The speed of the object can be given as,
[tex]v=\frac{d}{t}[/tex]Also, the final speed of the object can be expressed as,
[tex]v=u+at[/tex]For marble, the distance covered is 10 m in 1.01 s. Plug in the known values,
[tex]\begin{gathered} v=\frac{10\text{ m}}{1.01\text{ s}} \\ =9.90\text{ m/s} \end{gathered}[/tex]The acceleration can be calculated as,
[tex]\begin{gathered} 9.90\text{ m/s=0 m/s+a(1.01 s)} \\ a=\frac{9.90\text{ m/s}}{1.01\text{ s}} \\ =9.80m/s^2 \end{gathered}[/tex]For bowling ball, the distance covered is 10 m in 1.03 s.
Substitute the known values in the formula of speed.
[tex]\begin{gathered} v=\frac{10\text{ m}}{1.03\text{ s}} \\ \approx9.71\text{ m/s} \end{gathered}[/tex]Plug in the known values in formula of final speed to calculate the acceleration.
[tex]\begin{gathered} 9.71\text{ m/s=0 m/s+a(1.03 s)} \\ a=\frac{9.71\text{ m/s}}{1.03\text{ s}} \\ \approx9.43m/s^2 \end{gathered}[/tex]For baseball the distance covered is 10 m in 0.99 s.
Substitute the known values to calculate the speed of baseball.
[tex]\begin{gathered} v=\frac{10\text{ m}}{0.99\text{ s}} \\ \approx10.1\text{ m/s} \end{gathered}[/tex]Substitute the known values in the expression of final speed to obtain the acceleration.

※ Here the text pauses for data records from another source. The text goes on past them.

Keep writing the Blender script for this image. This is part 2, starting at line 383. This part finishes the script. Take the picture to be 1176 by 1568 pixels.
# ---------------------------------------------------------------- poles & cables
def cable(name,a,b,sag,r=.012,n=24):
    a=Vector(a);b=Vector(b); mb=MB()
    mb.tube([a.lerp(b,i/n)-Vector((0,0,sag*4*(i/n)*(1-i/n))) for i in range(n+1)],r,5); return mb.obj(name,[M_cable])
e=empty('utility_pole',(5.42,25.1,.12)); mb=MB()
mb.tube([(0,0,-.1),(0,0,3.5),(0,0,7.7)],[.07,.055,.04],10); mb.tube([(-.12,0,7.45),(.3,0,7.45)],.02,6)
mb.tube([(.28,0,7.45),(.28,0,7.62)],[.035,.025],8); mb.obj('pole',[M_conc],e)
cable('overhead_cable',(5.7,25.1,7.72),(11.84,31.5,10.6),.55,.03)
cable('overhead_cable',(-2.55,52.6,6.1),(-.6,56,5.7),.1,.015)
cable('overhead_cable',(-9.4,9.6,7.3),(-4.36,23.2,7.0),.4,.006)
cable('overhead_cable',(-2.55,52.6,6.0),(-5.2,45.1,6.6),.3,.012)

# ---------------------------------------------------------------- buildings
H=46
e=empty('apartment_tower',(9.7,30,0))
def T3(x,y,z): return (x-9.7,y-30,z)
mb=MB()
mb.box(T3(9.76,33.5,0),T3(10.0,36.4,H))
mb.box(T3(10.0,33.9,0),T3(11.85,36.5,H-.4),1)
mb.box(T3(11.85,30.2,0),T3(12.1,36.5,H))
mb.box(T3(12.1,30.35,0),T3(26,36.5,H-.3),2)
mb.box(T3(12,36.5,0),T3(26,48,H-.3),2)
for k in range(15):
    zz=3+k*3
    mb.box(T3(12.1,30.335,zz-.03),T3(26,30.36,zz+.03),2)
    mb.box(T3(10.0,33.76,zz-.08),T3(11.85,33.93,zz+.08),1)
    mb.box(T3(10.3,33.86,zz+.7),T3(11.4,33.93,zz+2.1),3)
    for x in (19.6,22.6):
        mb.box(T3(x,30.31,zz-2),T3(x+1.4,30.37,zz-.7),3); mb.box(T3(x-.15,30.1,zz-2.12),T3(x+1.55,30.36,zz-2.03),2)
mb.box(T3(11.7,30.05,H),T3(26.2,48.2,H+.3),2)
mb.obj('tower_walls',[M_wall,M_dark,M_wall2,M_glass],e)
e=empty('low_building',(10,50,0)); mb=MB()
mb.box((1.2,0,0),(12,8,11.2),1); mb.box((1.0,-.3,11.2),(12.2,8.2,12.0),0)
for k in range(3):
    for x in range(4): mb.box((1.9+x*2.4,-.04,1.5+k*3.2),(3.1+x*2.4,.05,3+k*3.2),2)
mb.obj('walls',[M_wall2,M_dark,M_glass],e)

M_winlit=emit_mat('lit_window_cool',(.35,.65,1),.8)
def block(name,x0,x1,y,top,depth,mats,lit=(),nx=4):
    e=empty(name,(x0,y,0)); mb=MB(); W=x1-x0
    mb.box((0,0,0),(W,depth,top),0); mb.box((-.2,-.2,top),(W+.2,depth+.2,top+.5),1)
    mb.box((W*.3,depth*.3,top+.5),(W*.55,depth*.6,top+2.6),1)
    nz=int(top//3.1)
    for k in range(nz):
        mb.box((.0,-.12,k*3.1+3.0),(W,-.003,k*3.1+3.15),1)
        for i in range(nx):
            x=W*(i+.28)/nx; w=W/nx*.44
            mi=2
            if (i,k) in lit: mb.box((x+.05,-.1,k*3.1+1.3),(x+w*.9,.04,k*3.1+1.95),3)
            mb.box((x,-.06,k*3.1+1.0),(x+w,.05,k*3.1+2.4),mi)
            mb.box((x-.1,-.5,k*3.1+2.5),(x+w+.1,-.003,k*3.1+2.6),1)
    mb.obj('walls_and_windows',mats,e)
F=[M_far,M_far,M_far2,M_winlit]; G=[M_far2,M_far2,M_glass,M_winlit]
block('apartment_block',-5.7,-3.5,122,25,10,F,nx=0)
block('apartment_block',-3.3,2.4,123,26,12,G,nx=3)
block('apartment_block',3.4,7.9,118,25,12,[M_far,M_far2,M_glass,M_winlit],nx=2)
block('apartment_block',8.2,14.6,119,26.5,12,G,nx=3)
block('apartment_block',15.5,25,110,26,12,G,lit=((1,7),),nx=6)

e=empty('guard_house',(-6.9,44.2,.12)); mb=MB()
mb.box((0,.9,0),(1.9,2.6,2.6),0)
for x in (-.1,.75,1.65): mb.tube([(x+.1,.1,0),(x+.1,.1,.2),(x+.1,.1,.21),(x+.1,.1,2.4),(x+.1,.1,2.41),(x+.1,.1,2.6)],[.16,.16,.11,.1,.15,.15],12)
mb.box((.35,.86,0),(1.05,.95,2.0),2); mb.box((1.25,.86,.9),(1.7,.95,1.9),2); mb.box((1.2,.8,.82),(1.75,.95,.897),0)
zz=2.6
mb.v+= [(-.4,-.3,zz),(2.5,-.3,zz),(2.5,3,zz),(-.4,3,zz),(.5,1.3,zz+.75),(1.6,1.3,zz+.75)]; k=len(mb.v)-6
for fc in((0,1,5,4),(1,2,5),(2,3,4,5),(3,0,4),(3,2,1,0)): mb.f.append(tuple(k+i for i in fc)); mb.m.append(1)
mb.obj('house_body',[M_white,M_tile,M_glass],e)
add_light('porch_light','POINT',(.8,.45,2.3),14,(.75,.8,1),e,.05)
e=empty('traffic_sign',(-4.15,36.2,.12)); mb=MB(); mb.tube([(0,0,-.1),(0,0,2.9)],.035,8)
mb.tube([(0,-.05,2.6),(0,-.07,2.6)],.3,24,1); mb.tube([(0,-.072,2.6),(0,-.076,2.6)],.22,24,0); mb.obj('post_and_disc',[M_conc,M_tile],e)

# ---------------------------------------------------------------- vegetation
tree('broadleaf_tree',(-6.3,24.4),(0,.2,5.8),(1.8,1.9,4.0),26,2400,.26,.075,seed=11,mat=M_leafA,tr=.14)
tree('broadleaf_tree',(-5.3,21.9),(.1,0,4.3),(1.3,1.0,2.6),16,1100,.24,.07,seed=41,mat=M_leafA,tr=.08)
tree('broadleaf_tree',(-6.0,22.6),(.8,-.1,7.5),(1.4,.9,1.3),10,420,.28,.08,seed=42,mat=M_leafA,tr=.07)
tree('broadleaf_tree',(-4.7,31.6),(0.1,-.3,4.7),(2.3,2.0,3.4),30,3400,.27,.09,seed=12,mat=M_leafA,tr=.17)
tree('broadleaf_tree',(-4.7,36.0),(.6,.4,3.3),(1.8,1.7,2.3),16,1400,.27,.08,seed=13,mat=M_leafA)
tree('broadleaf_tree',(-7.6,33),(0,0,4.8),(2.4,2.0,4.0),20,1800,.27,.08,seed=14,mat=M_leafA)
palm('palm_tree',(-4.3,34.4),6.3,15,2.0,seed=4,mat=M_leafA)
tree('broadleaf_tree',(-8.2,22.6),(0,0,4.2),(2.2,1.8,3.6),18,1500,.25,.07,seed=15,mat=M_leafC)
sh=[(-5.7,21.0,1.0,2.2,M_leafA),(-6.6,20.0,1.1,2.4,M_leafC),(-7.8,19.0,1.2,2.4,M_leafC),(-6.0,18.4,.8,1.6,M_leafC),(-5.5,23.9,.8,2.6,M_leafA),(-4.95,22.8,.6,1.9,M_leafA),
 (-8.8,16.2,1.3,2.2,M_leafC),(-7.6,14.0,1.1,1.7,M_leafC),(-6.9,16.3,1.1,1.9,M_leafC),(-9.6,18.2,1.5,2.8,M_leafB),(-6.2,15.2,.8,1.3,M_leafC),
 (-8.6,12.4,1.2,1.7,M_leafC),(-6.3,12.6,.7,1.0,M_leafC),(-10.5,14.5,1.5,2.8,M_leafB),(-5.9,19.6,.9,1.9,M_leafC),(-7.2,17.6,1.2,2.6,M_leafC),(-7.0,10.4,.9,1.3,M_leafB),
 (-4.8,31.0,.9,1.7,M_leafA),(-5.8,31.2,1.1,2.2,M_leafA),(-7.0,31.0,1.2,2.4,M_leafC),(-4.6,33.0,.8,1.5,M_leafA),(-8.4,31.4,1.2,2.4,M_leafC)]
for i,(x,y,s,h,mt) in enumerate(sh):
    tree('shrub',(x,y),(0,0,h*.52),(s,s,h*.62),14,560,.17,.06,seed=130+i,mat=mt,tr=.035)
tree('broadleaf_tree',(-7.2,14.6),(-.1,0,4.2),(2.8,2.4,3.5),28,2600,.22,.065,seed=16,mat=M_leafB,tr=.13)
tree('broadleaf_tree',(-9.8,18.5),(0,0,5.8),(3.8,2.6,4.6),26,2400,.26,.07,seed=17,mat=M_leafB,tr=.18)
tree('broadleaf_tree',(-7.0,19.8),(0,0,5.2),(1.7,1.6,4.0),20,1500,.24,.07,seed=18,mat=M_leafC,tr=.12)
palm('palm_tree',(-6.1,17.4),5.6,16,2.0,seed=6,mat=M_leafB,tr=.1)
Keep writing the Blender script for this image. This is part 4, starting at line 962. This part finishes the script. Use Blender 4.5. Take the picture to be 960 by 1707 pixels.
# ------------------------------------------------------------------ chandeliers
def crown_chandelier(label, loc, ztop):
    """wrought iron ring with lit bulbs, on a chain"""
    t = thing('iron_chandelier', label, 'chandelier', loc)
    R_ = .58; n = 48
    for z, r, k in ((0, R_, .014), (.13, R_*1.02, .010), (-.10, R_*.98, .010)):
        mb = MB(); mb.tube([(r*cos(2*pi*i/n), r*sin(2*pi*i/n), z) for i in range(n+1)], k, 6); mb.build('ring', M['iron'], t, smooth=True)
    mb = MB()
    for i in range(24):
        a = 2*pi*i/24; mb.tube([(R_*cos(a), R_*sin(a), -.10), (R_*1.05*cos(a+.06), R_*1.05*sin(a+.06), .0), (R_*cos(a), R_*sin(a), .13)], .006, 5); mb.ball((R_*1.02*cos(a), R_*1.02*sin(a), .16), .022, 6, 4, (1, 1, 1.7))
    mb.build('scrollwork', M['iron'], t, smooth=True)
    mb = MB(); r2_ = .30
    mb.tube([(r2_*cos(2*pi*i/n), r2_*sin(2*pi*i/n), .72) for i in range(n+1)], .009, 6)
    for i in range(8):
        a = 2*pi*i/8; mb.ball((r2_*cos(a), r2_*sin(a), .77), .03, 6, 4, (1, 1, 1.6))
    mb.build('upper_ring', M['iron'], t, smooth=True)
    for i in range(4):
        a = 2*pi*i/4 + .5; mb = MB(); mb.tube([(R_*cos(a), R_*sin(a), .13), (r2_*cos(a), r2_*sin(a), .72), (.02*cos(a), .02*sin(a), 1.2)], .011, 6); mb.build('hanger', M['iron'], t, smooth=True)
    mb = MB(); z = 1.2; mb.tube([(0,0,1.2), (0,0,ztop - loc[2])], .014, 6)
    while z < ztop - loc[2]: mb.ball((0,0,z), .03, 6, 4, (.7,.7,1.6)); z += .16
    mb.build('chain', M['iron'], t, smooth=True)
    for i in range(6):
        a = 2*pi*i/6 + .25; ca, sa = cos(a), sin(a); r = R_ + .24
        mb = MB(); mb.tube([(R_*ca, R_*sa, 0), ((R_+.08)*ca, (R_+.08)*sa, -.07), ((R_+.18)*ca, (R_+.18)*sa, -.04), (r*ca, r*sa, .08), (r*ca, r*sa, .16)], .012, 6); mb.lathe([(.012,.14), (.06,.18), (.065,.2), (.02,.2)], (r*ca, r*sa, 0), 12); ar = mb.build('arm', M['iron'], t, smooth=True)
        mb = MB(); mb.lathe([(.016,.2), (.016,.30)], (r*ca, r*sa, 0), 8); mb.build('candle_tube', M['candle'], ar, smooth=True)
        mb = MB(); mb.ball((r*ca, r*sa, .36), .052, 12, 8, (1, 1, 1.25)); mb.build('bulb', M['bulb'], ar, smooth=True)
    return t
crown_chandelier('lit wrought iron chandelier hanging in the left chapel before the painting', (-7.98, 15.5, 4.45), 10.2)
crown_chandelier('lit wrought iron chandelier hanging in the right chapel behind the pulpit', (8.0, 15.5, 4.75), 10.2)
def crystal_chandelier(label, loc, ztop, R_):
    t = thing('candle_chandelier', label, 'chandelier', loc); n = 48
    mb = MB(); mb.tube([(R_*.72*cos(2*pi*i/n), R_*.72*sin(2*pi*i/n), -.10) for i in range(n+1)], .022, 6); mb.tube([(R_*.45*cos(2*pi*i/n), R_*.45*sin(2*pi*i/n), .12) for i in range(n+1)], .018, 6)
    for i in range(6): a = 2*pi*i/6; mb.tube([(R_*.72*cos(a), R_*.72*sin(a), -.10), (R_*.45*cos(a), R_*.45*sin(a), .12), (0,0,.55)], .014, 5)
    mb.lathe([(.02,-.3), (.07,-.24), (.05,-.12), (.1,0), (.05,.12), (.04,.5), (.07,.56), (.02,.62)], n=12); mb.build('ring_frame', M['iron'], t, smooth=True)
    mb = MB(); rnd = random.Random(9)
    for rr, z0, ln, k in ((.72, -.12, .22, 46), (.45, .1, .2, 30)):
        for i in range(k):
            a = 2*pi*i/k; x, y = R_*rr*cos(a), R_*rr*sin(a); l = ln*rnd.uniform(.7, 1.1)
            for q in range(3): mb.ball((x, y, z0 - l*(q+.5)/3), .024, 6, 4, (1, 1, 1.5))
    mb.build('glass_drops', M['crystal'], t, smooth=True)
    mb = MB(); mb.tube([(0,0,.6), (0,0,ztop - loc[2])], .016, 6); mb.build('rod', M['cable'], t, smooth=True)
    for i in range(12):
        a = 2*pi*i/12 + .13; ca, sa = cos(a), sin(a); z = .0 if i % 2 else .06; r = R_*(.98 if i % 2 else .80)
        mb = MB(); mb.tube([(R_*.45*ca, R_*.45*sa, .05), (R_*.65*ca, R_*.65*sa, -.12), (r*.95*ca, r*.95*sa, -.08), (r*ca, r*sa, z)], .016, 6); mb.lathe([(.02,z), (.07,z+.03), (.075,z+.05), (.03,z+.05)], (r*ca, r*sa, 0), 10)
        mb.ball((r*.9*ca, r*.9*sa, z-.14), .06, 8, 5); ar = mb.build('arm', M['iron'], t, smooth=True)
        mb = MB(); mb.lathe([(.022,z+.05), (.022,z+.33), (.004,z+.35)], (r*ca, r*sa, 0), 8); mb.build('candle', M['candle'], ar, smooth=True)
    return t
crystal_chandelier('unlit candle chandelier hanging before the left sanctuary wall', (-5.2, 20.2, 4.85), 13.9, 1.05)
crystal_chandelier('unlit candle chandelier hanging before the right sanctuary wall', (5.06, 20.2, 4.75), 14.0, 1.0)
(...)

[tex]\begin{gathered} 10.1\text{ m/s=0 m/s+a(0.99 s)} \\ a=\frac{10.1\text{ m/s}}{0.99\text{ s}} \\ \approx10.2m/s^2 \end{gathered}[/tex]Therefore, the speed and the acceleration of the baseball is maximum which is 10.1 m/s and 10.2 m/s2 respectively, because the time taken by ball to cover the distace is minimum.